Far-right election deniers cut short the celebration of Brazilian President Luiz Inácio Lula da Silva’s remarkable political comeback with violent attacks in the country’s capital yesterday. Echoing the assault on the U.S. Capitol two years ago, supporters of defeated ex-President Jair Bolsonaro stormed the Brazilian Congress, Supreme Court, and presidential palace.
While security forces have now regained control, Brazil’s insurrectionists rattled the foundation of the world’s fifth-largest democracy. Coming just a week after Lula’s inauguration, these attacks make chillingly clear the enormous hurdles he’ll need to overcome to achieve the pro-democracy, pro-worker agenda he’s been pursuing for nearly half a century.

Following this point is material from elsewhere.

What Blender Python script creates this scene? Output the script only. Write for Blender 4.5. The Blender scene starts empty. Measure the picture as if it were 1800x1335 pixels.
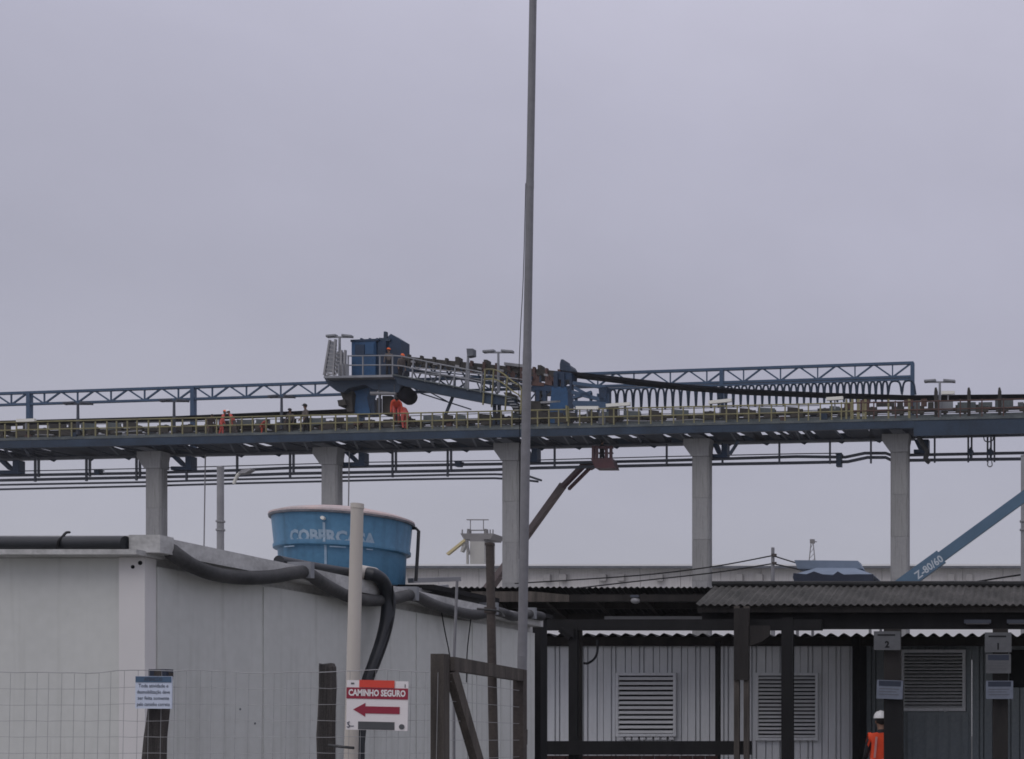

A former metalworker, Lula rose up the ranks of the labor movement and helped launch the Workers’ Party in 1980 as an opposition force against the country’s military dictatorship. During his first two terms as Brazil’s president, which ran from 2003 to 2010, he had enormous success in reducing the economic gaps that had widened under military rule. In this, his third term, Lula intends once again to prioritize the poor and the working-class.

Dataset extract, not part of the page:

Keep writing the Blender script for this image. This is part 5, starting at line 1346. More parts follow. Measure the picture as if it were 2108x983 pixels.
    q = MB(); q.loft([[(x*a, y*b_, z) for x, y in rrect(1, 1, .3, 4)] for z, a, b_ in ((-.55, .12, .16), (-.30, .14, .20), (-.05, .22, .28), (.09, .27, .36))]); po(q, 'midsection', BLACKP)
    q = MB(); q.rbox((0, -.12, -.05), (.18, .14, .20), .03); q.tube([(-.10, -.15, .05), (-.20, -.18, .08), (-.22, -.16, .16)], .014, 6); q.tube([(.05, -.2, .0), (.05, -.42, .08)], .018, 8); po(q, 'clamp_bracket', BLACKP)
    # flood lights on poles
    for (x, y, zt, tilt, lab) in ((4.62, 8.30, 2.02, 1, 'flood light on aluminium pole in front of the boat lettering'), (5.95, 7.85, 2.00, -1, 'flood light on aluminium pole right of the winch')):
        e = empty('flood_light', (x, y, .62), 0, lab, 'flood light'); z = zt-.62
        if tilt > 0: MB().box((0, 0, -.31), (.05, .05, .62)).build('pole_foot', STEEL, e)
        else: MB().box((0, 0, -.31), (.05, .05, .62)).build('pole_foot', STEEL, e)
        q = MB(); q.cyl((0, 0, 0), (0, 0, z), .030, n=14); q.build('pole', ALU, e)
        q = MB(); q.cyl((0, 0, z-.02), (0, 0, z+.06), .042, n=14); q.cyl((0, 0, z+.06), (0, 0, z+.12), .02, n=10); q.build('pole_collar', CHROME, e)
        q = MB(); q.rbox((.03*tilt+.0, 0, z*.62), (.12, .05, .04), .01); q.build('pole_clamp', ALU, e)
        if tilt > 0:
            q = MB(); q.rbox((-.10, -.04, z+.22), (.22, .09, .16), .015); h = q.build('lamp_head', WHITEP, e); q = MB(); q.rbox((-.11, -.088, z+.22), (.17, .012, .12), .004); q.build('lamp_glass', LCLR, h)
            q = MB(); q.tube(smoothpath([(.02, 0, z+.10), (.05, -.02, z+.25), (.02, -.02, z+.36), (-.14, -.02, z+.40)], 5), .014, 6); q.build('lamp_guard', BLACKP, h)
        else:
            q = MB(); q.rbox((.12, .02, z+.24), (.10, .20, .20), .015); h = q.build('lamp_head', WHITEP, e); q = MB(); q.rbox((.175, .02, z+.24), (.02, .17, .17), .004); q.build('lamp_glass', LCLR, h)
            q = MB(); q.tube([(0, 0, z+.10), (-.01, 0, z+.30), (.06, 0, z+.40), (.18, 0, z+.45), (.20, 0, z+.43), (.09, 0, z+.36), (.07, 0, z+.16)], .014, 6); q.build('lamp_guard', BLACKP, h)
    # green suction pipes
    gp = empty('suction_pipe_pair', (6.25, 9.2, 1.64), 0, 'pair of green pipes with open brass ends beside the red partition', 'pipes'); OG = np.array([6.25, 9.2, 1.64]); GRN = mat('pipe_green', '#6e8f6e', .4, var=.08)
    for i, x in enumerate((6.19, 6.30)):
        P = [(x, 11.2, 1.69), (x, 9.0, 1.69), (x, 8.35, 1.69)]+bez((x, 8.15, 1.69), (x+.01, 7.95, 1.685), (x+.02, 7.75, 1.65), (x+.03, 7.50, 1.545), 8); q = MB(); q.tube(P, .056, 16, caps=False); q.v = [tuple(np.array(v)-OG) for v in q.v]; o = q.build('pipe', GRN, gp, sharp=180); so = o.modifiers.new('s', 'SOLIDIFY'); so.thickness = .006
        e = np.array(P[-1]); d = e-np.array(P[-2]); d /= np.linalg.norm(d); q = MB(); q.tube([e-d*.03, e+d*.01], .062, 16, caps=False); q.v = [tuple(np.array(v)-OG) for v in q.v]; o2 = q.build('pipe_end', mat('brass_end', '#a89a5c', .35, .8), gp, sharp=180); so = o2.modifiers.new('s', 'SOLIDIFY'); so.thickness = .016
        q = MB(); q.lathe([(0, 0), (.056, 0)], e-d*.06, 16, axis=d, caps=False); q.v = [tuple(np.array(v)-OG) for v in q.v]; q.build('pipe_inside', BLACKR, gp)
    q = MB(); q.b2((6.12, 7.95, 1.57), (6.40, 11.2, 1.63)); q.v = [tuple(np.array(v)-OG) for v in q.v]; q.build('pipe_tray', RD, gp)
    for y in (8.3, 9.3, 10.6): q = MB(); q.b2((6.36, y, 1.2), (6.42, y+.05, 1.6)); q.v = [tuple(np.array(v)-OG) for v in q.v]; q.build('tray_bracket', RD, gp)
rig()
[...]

Just hours after his inauguration on January 1, he signed a provisional measureexpanding the flagship anti-poverty program he introduced in his previous stint in office. Between 2003 and 2011, the Bolsa Família – roughly translated as the Family Grant – distributed monthly benefits that lifted 25 million people out of poverty. This program, combined with a minimum wage increase, expanded public investment in health care and education and other progressive reforms, reduced the country’s income inequality for the first time in four decades.

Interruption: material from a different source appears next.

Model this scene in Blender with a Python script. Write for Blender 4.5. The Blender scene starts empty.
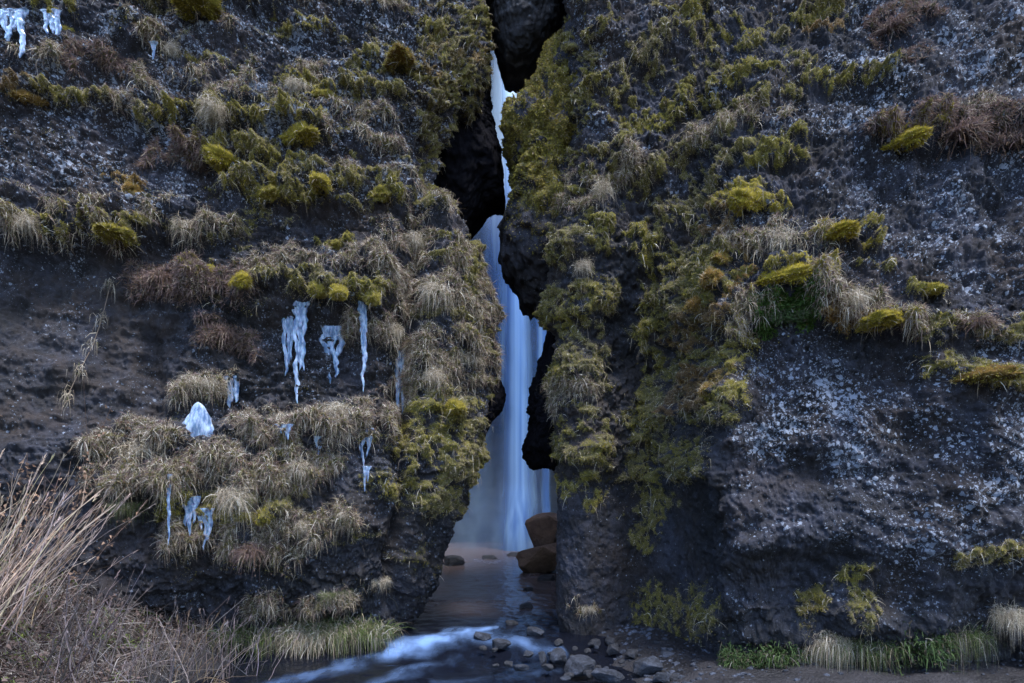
import bpy, bmesh, math, random
import numpy as np
from mathutils import Vector

rng = np.random.default_rng(7)
random.seed(7)
F, HY, CH = 683.0, 480.0, 3.0          # focal length in px, horizon row, camera height
scene = bpy.context.scene
COL = scene.collection

def wx(px, Y): return (px - 512.0) / F * Y
def wz(py, Y): return CH - (py - HY) / F * Y

# ------------------------------------------------------------------ noise
_G = np.array([[1,1,0],[-1,1,0],[1,-1,0],[-1,-1,0],[1,0,1],[-1,0,1],[1,0,-1],[-1,0,-1],
               [0,1,1],[0,-1,1],[0,1,-1],[0,-1,-1]], dtype=np.float32)
def _hash(x, y, z):
    with np.errstate(over='ignore'):
        h = x.astype(np.uint32)*np.uint32(374761393) + y.astype(np.uint32)*np.uint32(668265263) + z.astype(np.uint32)*np.uint32(2147483647-1640531527)
        h = (h ^ (h >> np.uint32(13)))*np.uint32(1274126177)
        h = h ^ (h >> np.uint32(16))
        h = h*np.uint32(2246822519); h = h ^ (h >> np.uint32(15))
    return (h % np.uint32(12)).astype(np.int64)
def noise(P, seed=0):
    P = np.asarray(P, dtype=np.float64).reshape(-1, 3) + seed*17.31 + 500.0
    I = np.floor(P).astype(np.int64); f = (P - I).astype(np.float32)
    w = f*f*f*(f*(f*6-15)+10)
    out = np.zeros(len(P), np.float32)
    for dx in (0,1):
        wxx = w[:,0] if dx else 1-w[:,0]
        for dy in (0,1):
            wyy = w[:,1] if dy else 1-w[:,1]
            for dz in (0,1):
                wzz = w[:,2] if dz else 1-w[:,2]
                g = _G[_hash(I[:,0]+dx, I[:,1]+dy, I[:,2]+dz)]
                d = g[:,0]*(f[:,0]-dx)+g[:,1]*(f[:,1]-dy)+g[:,2]*(f[:,2]-dz)
                out += wxx*wyy*wzz*d
    return out
def fbm(P, scale, octv=4, seed=0, gain=0.5, stretch=(1,1,1)):
    P = np.asarray(P).reshape(-1,3)*np.array(stretch)/scale
    a, s, tot = 1.0, np.zeros(len(P), np.float32), 0.0
    for o in range(octv):
        s += a*noise(P*(2.03**o), seed+o); tot += a; a *= gain
    return s/tot*1.6
def ridged(P, scale, octv=4, seed=0, stretch=(1,1,1)):
    P = np.asarray(P).reshape(-1,3)*np.array(stretch)/scale
    a, s, tot = 1.0, np.zeros(len(P), np.float32), 0.0
    for o in range(octv):
        s += a*(1-np.abs(noise(P*(2.1**o), seed+o))*2.2); tot += a; a *= 0.5
    return s/tot
def sst(a, b, x):
    t = np.clip((x-a)/(b-a), 0, 1); return t*t*(3-2*t)

# ------------------------------------------------------------------ mesh helpers
def raw_mesh(name, V, Fc, attrs=None, smooth=True):
    """V (n,3), Fc list of int arrays (each (m,3) or (m,4))"""
    me = bpy.data.meshes.new(name)
    V = np.asarray(V, np.float32)
    me.vertices.add(len(V)); me.vertices.foreach_set('co', V.ravel())
    if not isinstance(Fc, (list, tuple)): Fc = [Fc]
    Fc = [np.asarray(f, np.int32) for f in Fc if len(f)]
    loops = np.concatenate([f.ravel() for f in Fc])
    tot = np.concatenate([np.full(len(f), f.shape[1], np.int32) for f in Fc])
    start = np.concatenate([[0], np.cumsum(tot)[:-1]]).astype(np.int32)
    me.loops.add(len(loops)); me.loops.foreach_set('vertex_index', loops)
    me.polygons.add(len(tot)); me.polygons.foreach_set('loop_start', start)
    me.polygons.foreach_set('loop_total', tot)
    me.polygons.foreach_set('use_smooth', np.full(len(tot), smooth, bool))
    me.update(calc_edges=True); me.validate()
    for k, a in (attrs or {}).items():
        a = np.asarray(a, np.float32)
        if a.ndim == 1:
            at = me.attributes.new(k, 'FLOAT', 'POINT'); at.data.foreach_set('value', a)
        else:
            at = me.attributes.new(k, 'FLOAT_COLOR', 'POINT')
            if a.shape[1] == 3: a = np.concatenate([a, np.ones((len(a),1), np.float32)], 1)
            at.data.foreach_set('color', a.ravel())
    return me
def link(name, me, mat=None, parent=None):
    o = bpy.data.objects.new(name, me); COL.objects.link(o)
    if mat is not None and me is not None and len(me.materials) == 0: me.materials.append(mat)
    if parent: o.parent = parent
    return o
def tag(o, label=None, cat=None, group=None, kind=None):
    if label: o['label'] = label
    if cat: o['category'] = cat
    if group: o['group'] = group
    if kind: o['kind'] = kind
    return o
def grid_faces(nu, nv):
    i = np.arange(nu*nv).reshape(nu, nv)
    return np.stack([i[:-1,:-1], i[1:,:-1], i[1:,1:], i[:-1,1:]], -1).reshape(-1,4)

def blades(P, D, L, W, droop, segs, C, tipdark=1.0, side=None):
    """thin tapered blades. P,D (n,3); L,W,droop (n,); C (n,3)"""
    n = len(P)
    D = D/np.linalg.norm(D, axis=1, keepdims=True)
    if side is None:
        r = rng.normal(size=(n,3)); side = np.cross(D, r)
    side = side/np.maximum(np.linalg.norm(side, axis=1, keepdims=True), 1e-6)
    t = np.linspace(0, 1, segs+1)
    V = np.zeros((n, segs+1, 2, 3), np.float32)
    for k, tk in enumerate(t):
        c = P + D*(L*tk)[:,None]
        c[:,2] -= droop*L*tk*tk
        c = c + (D*(-0.35*droop*L*tk**3)[:,None])
        w = W*(1-tk)**0.7*0.5 if k < segs else W*0.06
        V[:,k,0] = c - side*w[:,None] if np.ndim(w) else c - side*w
        V[:,k,1] = c + side*w[:,None] if np.ndim(w) else c + side*w
    base = (np.arange(n)*(2*(segs+1)))[:,None]
    Fs = []
    for k in range(segs):
        a = 2*k
        Fs.append(base + np.array([a, a+1, a+3, a+2]))
    Cv = np.repeat(C[:,None,:], 2*(segs+1), axis=1).astype(np.float32)
    return V.reshape(-1,3), np.concatenate(Fs), Cv.reshape(-1,3)

class Acc:
    def __init__(s): s.V=[]; s.F=[]; s.C=[]; s.n=0
    def add(s, V, Fc, C):
        V = np.asarray(V); C = np.asarray(C, np.float32)
        if C.ndim == 1: C = np.repeat(C[None], len(V), 0)
        s.V.append(V); s.F.append(np.asarray(Fc)+s.n); s.C.append(C); s.n += len(V)
    def mesh(s, name):
        return raw_mesh(name, np.concatenate(s.V), [f for f in s.F], {'Col': np.concatenate(s.C)})

def tube(pts, rad, C, acc, ns=5):
    pts = np.asarray(pts, float); n = len(pts); rad = np.broadcast_to(rad, (n,))
    T = np.gradient(pts, axis=0); T /= np.maximum(np.linalg.norm(T, axis=1, keepdims=True), 1e-9)
    ref = np.array([0.3,1.0,0.2]); A = np.cross(T, ref); A /= np.maximum(np.linalg.norm(A,axis=1,keepdims=True),1e-9)
    B = np.cross(T, A)
    th = np.linspace(0, 2*math.pi, ns, endpoint=False)
    V = pts[:,None]+rad[:,None,None]*(A[:,None]*np.cos(th)[None,:,None]+B[:,None]*np.sin(th)[None,:,None])
    i = np.arange(n*ns).reshape(n, ns); j = np.roll(i, -1, 1)
    Fc = np.stack([i[:-1], j[:-1], j[1:], i[1:]], -1).reshape(-1,4)
    acc.add(V.reshape(-1,3), Fc, C)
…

Bolsonaro replaced the Bolsa Família a little over a year ago with a much less effective program – called Auxílio Brasil (Brazil Aid) – that was purely a Trojan horse intended to reduce social spending by eliminating access to other welfare programs. Thanks to Lula’s immediate action, the government will deliver 600 Brazilian reais a month – approximately $112 US dollars – to 21 million families.
In another immediate action, Lula reversed Bolsonaro’s plans to sell off eight state-run institutions, including the Petrobras oil company and the public postal service. In scrapping his predecessor’s privatization plans, he aims to ensure these entities serve the public good rather than lining the pockets of corporate executives.